The Gates Foundation’s Networks for School Improvement initiative was a landmark effort to support educational improvement networks in advancing educational opportunities and outcomes for poor and minoritized high school students. One distinguishing feature of these networks was their dependence on “hub organizations” responsible for their development, operations, and success. The leadership of hub organizations is hypothesized to be a key driver of networks as “scientific-professional learning communities” engaged in iterative analysis, design, implementation, and evaluation (Russell et al., 2025). Thus, our purpose is to establish context for the summative evaluations of the NSI initiative by providing perspective on hub leadership in the participating networks.
This paper integrates findings from a series of studies on hub leadership within the Gates NSI initiative (Duff, 2024; Peurach et al., 2020; Peurach et al., 2025; Peurach et al., under review). These studies were one component the Improvement Network Health and Development (INHD) study conducted by Partners for Network Improvement at the University of Pittsburgh, a capacity-building and research effort within the NSI initiative conducted in collaboration with researchers at Vanderbilt Peabody College, the Carnegie Foundation for the Advancement of Teaching, and the University of Michigan.
We used methods of inductive theory building (Locke, 2007) to conceptualize and measure the practice, organizational contexts, role/team structure, and professional demographics of hub leadership. Data sources included:
• Interviews with 26 senior hub leaders in high functioning improvement networks.

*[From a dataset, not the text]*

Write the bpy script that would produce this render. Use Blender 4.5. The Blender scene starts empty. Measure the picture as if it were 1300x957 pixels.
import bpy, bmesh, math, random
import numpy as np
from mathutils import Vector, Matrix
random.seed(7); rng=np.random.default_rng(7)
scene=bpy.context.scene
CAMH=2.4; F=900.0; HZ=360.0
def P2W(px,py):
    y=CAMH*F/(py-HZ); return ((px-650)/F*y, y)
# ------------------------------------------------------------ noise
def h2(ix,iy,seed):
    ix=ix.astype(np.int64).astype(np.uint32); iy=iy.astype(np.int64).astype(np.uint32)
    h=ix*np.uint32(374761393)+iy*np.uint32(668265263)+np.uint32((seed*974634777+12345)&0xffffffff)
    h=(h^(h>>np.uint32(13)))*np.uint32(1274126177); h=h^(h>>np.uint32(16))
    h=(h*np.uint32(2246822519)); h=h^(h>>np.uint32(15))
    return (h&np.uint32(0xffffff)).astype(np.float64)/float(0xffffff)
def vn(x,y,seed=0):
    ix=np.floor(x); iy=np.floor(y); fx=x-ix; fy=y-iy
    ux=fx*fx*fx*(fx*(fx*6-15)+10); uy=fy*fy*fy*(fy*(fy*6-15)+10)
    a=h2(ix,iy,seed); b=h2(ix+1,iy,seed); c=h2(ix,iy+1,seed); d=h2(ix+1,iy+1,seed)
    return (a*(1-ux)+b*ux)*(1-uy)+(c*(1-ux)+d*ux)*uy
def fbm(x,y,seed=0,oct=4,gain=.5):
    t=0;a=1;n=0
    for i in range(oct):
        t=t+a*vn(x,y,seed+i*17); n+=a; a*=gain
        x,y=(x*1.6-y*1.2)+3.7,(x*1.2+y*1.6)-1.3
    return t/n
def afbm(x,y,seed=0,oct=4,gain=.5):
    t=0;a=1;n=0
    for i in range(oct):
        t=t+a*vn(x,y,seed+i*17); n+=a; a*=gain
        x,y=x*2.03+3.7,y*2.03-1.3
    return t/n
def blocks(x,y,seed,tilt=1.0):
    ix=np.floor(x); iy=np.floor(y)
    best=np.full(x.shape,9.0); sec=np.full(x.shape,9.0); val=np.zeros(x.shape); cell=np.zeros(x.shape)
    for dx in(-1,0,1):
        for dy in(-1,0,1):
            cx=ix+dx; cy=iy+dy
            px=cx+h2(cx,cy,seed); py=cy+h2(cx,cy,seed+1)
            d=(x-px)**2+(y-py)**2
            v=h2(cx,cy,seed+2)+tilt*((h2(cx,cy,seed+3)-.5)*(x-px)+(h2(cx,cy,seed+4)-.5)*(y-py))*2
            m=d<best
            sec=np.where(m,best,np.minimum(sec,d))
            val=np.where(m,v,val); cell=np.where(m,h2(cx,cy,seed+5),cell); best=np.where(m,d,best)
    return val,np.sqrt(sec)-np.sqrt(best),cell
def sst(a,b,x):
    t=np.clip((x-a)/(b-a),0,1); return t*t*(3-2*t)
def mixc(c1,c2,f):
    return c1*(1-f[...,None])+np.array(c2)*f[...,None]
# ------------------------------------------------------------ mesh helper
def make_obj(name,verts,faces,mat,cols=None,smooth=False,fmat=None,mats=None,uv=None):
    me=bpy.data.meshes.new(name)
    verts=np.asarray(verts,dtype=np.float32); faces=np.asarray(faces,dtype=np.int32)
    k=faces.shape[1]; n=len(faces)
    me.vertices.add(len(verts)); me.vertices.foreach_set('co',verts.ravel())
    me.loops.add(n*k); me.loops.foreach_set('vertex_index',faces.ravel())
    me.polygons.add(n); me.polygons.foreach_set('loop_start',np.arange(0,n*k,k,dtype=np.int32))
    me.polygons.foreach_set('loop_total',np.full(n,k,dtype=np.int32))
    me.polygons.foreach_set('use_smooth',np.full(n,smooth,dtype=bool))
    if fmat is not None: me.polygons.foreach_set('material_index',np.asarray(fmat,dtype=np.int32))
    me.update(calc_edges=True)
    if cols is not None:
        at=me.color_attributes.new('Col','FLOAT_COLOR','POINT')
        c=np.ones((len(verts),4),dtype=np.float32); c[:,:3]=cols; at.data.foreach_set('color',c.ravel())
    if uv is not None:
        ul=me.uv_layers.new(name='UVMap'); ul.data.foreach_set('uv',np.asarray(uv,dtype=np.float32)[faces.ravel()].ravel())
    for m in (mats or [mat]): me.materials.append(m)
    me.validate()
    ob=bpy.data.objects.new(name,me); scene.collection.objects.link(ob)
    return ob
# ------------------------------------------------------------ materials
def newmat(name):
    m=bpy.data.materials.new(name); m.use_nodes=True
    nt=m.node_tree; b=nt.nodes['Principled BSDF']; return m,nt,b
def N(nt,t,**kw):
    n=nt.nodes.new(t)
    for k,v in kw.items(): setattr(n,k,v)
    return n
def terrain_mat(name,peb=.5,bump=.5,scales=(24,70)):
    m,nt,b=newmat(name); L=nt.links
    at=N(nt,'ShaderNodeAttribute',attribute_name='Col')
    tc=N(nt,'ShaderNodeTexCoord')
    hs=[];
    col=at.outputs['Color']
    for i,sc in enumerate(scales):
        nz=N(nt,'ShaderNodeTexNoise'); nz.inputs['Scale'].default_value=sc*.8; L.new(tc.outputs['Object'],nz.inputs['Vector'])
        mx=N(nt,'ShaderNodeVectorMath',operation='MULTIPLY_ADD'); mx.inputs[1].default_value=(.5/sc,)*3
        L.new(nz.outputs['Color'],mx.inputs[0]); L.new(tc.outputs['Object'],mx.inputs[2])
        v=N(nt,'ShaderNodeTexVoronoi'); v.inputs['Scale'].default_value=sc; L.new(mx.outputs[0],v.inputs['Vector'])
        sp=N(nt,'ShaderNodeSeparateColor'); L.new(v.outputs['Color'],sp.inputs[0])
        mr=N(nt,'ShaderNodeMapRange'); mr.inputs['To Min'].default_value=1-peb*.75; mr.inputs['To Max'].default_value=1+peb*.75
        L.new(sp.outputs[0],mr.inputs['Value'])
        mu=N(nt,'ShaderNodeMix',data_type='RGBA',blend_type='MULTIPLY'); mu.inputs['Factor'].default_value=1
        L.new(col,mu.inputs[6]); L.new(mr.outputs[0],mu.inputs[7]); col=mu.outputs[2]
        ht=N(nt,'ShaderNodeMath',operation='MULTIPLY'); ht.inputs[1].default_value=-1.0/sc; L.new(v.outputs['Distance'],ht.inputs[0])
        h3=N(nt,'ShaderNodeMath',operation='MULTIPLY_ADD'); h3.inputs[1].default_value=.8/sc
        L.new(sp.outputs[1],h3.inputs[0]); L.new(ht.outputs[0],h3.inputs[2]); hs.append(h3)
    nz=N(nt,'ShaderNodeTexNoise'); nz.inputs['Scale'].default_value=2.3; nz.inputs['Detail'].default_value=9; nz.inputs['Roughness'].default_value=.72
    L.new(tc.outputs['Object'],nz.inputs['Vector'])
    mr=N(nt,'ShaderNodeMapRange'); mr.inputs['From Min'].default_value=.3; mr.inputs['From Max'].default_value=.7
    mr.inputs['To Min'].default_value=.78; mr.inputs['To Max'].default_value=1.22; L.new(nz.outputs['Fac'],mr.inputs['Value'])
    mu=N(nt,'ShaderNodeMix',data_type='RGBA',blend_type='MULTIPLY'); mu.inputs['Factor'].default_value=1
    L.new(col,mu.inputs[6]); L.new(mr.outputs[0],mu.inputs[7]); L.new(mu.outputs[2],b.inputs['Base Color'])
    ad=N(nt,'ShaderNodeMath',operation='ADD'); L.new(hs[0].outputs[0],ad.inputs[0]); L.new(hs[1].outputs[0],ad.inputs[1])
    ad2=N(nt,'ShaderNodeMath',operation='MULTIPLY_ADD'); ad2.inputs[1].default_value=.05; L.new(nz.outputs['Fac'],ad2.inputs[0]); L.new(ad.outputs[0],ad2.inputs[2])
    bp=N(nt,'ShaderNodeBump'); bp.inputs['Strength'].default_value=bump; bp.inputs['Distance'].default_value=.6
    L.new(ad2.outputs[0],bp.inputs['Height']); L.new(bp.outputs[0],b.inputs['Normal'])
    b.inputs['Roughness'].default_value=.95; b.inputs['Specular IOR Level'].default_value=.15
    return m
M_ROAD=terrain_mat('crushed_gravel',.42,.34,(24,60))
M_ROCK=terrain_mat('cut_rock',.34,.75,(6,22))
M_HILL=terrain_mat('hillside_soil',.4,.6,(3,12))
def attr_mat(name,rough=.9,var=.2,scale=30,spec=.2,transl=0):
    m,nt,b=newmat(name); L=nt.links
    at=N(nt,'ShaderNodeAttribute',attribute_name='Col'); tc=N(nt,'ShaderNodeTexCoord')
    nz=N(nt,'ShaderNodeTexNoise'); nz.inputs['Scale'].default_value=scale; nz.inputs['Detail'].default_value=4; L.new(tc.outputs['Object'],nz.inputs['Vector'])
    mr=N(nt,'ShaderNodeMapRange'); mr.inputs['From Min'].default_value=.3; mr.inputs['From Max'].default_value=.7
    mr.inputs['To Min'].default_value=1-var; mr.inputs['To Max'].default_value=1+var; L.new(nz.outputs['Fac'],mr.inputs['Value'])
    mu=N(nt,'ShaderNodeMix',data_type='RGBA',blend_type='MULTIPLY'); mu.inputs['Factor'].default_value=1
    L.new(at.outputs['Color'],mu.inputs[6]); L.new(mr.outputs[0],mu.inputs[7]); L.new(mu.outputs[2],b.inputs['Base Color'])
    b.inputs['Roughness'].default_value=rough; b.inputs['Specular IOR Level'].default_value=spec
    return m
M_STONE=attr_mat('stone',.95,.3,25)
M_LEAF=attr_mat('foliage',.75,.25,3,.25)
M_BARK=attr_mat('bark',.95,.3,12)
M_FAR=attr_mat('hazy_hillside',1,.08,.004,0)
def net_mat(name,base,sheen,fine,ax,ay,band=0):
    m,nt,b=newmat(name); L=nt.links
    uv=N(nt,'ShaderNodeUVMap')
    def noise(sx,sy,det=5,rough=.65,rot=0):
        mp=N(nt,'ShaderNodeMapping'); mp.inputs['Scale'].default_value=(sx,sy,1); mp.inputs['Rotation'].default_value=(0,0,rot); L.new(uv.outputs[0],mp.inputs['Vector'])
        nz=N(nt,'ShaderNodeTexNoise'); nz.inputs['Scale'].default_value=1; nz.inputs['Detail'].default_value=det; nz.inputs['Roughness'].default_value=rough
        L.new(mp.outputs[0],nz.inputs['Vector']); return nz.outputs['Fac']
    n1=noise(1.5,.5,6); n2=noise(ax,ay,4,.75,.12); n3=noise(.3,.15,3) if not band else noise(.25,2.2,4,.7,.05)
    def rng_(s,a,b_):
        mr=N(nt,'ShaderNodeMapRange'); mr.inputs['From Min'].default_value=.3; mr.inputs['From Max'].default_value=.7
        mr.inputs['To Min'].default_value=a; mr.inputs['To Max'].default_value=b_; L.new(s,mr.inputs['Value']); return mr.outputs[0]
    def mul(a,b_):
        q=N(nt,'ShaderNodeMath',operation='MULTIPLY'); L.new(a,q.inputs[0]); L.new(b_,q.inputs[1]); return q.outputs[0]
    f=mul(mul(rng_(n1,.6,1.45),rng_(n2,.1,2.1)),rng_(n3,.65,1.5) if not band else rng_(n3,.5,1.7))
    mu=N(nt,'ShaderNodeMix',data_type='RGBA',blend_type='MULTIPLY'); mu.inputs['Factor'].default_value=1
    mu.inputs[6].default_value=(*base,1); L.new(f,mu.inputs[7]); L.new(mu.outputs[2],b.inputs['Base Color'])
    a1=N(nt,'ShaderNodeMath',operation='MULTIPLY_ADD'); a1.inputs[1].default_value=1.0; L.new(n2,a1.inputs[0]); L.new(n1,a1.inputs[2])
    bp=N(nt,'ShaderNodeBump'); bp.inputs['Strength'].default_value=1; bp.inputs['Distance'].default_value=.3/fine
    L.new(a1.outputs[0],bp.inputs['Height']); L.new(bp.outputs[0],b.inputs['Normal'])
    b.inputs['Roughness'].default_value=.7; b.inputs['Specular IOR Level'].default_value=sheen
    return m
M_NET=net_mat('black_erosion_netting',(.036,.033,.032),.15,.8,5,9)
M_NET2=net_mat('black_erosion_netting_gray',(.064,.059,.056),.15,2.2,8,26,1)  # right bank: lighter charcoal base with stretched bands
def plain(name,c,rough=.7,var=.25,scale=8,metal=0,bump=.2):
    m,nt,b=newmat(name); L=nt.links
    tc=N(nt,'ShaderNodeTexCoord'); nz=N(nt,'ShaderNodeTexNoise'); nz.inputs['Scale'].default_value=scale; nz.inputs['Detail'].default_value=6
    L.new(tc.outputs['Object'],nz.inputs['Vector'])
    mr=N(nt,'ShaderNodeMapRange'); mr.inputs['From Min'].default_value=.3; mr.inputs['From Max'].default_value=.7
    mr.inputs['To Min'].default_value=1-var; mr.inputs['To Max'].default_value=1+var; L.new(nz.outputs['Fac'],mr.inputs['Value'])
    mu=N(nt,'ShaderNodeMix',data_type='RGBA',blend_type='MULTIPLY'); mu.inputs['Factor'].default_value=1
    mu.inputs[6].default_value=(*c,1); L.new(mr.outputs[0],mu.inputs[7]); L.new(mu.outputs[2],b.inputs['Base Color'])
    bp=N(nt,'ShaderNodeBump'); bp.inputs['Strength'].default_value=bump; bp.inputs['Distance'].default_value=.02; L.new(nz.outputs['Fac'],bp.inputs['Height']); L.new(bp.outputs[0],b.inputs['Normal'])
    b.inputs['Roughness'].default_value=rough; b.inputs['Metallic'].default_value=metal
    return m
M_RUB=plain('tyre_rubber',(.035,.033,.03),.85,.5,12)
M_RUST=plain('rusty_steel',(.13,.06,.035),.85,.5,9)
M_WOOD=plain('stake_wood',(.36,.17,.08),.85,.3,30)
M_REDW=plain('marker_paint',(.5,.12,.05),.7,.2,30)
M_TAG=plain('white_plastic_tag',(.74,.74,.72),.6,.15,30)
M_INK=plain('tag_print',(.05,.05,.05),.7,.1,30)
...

• Responses from three administrations of the Improvement Network Health and Development Survey (Bryk et al., 2025).
• Documents from the Gates Foundation and the participating networks.
• Participation in a “community of practice” for hub leaders within the NSI initiative.

Our findings suggest that hub leadership is categorically distinct from conventional educational leadership as enacted in districts and schools. In contrast to institutionalized bureaucracies, hub leadership is enacted in “temporary adhocracies”: adaptive, organic, often-informal organizational arrangements in which multi-disciplinary teams mobilize diverse sources of expertise for bounded periods of time to solve complex problems in uncertain environments. Within these temporary adhocracies, the core work of hub leaders included:
• Developing and sustaining the hub as an organization.
• Building and managing the network.
• Supporting improvement activity within the network.
• Integrating equity into the network.
• Managing relationships external to the network.
• Analyzing and improving the network as a learning system.
• Navigating persistent challenges of change management and systems alignment.
Our findings also suggest that hub leadership roles and teams were constructed with limited functional specialization, such that responsibility for multiple domains of work raised the cognitive demands on individual leaders. Even so, hub leaders reported have having had limited prior professional training or professional experience in managing such work in network contexts.
Our findings have potential to support more nuanced consideration of the results and implications of the summative evaluations of the NSI initiative, in that hub leaders were working in novel organizations with complex roles and responsibilities, and developing the knowledge and capabilities needed to enact their roles within the context of NSI initiative, itself.